_What to do_.
Check every line below for the word "this" and show those that hold it.

_Provided records_.

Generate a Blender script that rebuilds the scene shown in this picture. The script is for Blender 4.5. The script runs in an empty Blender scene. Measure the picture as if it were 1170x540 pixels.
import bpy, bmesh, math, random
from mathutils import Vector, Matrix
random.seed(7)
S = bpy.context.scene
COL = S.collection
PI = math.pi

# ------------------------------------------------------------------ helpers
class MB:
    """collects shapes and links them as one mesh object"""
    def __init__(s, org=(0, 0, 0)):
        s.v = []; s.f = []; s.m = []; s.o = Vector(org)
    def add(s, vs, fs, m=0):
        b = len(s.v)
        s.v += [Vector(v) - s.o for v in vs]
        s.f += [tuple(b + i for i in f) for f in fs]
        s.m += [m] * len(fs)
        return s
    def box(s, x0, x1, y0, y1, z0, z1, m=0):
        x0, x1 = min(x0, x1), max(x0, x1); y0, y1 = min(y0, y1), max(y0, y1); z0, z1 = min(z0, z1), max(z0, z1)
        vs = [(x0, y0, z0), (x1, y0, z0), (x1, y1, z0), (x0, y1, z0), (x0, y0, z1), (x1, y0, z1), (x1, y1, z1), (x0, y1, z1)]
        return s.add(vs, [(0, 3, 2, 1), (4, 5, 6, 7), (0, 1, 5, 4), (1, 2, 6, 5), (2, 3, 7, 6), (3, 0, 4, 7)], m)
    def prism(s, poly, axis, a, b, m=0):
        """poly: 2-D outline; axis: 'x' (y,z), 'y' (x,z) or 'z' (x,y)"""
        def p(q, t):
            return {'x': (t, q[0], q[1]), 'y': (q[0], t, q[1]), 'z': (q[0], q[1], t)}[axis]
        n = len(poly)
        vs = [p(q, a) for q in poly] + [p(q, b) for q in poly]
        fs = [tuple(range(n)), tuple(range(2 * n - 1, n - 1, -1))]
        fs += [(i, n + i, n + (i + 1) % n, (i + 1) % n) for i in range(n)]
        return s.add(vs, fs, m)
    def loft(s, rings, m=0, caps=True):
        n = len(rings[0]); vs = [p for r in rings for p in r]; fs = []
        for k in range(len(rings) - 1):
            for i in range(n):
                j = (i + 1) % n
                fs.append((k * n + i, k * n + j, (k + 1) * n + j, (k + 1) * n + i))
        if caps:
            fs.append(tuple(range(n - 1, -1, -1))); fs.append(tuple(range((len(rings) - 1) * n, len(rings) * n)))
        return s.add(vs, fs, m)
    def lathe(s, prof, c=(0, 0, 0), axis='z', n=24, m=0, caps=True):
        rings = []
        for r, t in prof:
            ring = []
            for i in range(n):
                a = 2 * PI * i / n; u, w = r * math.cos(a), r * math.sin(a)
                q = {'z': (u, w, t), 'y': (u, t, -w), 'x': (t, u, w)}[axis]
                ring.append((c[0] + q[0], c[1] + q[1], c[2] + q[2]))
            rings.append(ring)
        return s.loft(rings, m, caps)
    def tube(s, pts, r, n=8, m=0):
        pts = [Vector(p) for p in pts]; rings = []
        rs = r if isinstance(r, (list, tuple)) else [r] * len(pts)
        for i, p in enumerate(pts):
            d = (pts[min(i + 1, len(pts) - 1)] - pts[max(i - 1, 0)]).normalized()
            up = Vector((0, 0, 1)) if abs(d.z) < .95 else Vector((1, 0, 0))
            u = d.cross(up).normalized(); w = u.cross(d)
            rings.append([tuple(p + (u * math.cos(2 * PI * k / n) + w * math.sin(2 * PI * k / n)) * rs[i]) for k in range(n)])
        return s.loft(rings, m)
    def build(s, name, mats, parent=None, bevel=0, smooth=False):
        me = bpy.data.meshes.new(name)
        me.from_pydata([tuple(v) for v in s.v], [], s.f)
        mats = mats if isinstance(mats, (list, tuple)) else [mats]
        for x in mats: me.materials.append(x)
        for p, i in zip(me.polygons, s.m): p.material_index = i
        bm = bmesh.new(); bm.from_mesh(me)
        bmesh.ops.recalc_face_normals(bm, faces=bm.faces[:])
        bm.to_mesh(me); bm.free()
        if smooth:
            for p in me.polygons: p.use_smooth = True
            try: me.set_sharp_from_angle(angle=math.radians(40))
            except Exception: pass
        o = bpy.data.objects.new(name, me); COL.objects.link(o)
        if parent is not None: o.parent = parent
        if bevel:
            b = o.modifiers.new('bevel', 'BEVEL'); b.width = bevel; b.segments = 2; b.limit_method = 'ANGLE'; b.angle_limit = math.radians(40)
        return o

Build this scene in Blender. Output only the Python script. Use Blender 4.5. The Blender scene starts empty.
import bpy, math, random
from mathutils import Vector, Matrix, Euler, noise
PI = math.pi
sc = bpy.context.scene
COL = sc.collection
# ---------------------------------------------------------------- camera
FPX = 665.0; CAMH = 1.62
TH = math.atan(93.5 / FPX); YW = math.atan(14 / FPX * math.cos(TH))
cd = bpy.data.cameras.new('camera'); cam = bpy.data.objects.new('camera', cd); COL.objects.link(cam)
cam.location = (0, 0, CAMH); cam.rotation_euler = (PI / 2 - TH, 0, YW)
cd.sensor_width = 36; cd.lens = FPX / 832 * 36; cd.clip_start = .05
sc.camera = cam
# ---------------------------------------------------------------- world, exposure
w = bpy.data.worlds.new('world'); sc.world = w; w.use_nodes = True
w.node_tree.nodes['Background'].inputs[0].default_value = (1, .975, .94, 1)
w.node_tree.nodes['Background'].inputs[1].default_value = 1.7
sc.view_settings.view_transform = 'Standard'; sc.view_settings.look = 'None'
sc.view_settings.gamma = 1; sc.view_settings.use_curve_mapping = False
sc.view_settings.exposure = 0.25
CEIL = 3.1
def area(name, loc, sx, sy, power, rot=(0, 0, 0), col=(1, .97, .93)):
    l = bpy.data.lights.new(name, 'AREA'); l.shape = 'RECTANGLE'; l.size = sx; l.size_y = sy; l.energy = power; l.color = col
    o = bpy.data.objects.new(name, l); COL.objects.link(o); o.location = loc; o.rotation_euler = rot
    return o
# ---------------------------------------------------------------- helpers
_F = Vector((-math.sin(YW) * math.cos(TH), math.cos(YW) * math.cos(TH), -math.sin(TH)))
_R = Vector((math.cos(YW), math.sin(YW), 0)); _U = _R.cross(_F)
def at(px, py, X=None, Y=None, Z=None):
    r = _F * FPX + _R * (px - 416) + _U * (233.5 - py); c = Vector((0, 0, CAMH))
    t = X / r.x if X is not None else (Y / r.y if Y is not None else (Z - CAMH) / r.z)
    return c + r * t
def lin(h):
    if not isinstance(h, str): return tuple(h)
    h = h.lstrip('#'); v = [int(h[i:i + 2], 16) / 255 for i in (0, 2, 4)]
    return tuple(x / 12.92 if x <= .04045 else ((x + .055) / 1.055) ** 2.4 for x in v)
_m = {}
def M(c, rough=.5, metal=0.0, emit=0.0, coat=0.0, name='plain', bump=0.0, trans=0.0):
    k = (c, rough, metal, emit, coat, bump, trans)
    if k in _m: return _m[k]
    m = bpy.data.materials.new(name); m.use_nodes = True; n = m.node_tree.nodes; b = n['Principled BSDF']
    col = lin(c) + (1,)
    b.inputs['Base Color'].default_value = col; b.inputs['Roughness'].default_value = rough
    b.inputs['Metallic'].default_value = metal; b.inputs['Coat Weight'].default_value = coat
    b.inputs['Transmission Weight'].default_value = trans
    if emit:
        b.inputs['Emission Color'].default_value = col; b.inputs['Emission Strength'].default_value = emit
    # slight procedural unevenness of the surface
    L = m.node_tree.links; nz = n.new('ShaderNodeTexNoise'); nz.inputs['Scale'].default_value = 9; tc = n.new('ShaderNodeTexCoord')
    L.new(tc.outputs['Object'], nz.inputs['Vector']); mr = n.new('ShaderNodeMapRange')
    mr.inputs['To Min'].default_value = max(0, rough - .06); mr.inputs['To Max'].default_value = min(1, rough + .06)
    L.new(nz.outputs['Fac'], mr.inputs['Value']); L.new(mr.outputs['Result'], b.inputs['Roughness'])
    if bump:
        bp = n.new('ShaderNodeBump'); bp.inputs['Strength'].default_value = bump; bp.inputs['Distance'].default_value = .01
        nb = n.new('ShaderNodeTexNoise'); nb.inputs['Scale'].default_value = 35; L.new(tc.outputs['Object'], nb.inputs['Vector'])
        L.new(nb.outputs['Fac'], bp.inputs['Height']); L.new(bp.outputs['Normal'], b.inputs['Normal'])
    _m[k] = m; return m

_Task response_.
Generate a Blender script that rebuilds the scene shown in this picture. The script is for Blender 4.5. The script runs in an empty Blender scene. Measure the picture as if it were 1170x540 pixels.
Build this scene in Blender. Output only the Python script. Use Blender 4.5. The Blender scene starts empty.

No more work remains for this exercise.